「あるさすらい刑事」

(2003年3月3日の日記より抜粋・改稿)
========================================
日付の日に再放送していたのですが、この時の話はかなり傑作だったので感想書いてみます。


ストーリーは、主人公の香取刑事は親友の結婚式に出るために小樽に行きます。ここで札幌、小樽が出てくる時点でかなりポイント高いです。
その親友というのは十年前に付き合っていた元恋人で、結婚寸前まで行っていたそうです。

それがなぜ破談になったか。

それは彼女の弟の傷害事件が原因でした。
警察官の結婚相手の親族に犯罪者がいてはいけないようなのです。
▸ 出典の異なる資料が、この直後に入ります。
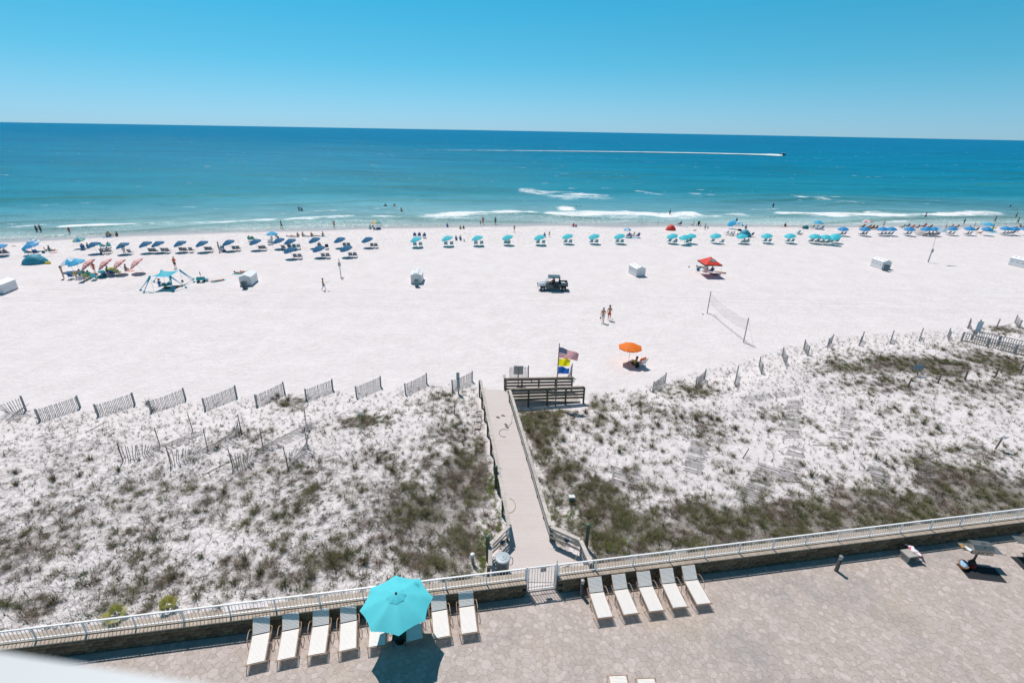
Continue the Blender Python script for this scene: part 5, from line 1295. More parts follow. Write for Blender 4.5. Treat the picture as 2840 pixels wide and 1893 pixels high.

香取刑事は彼女を選ぼうとしましたが、彼女は香取刑事に刑事を続けてもらいたい一心で自分から身を引きます。
東京から札幌に帰る電車に香取刑事が彼女を乗せて一言。


「俺達、親友になろう! そうすれば、また会える」


その言葉に彼女は救われて今、結婚式に香取刑事を呼んでいるのです。

だが、ここで問題が発生しました。彼女の弟がまたしても犯罪の容疑者になります。
同じ辛さを味あわせてしまうのかと悩む香取刑事。
そして、弟は犯罪を犯したことが完全に発覚し、結婚式の前日に彼女と両親に伝えられ、彼女は結婚を断ります。

香取刑事は何が大事なのかと仲間に迫られ、彼女を取る事を決心します。


結婚式の当日に教会に何も知らずにやってきた弟を逮捕し、彼女と新しい人生を歩もうとする香取刑事。
だが上野行きの電車に彼女は荷物を持っては来ませんでした。


「十年よ。十年かかって、あなたを親友だと思えるようになった。それを一日で埋めるには、短すぎる」


そう言って彼女は十年前とは逆に、香取刑事を電車の中へと誘います。

「私達、親友でしょ。また会えるわ」

十年前とは全く逆に。
しかし彼女の優しさは変わらずに香取刑事を乗せた電車は上野へと発車するのでした。

香取刑事がこう書いていると何となく女々しい気がしますが、僕はストーリーも切なくて、演出も気に入ったのです。

十年前に別れる際に二人が取った行動を全く逆の立場で十年後に行動する。
このシチュエーションに、二人は本当に親友になれたんだなぁと、歳月は微妙に二人の関係を変えてしまったけど変わらないものがちゃんとあるんだと伝えている気がして、感動しました。
泣きはしませんでしたけど。

このシリーズ、「はぐれ刑事」や「はみだし刑事」よりも好きだったんですよね、キャストが。
でも主人公の香取刑事役の三浦さんが死去なさったのでシリーズが消滅してしまったのが残念。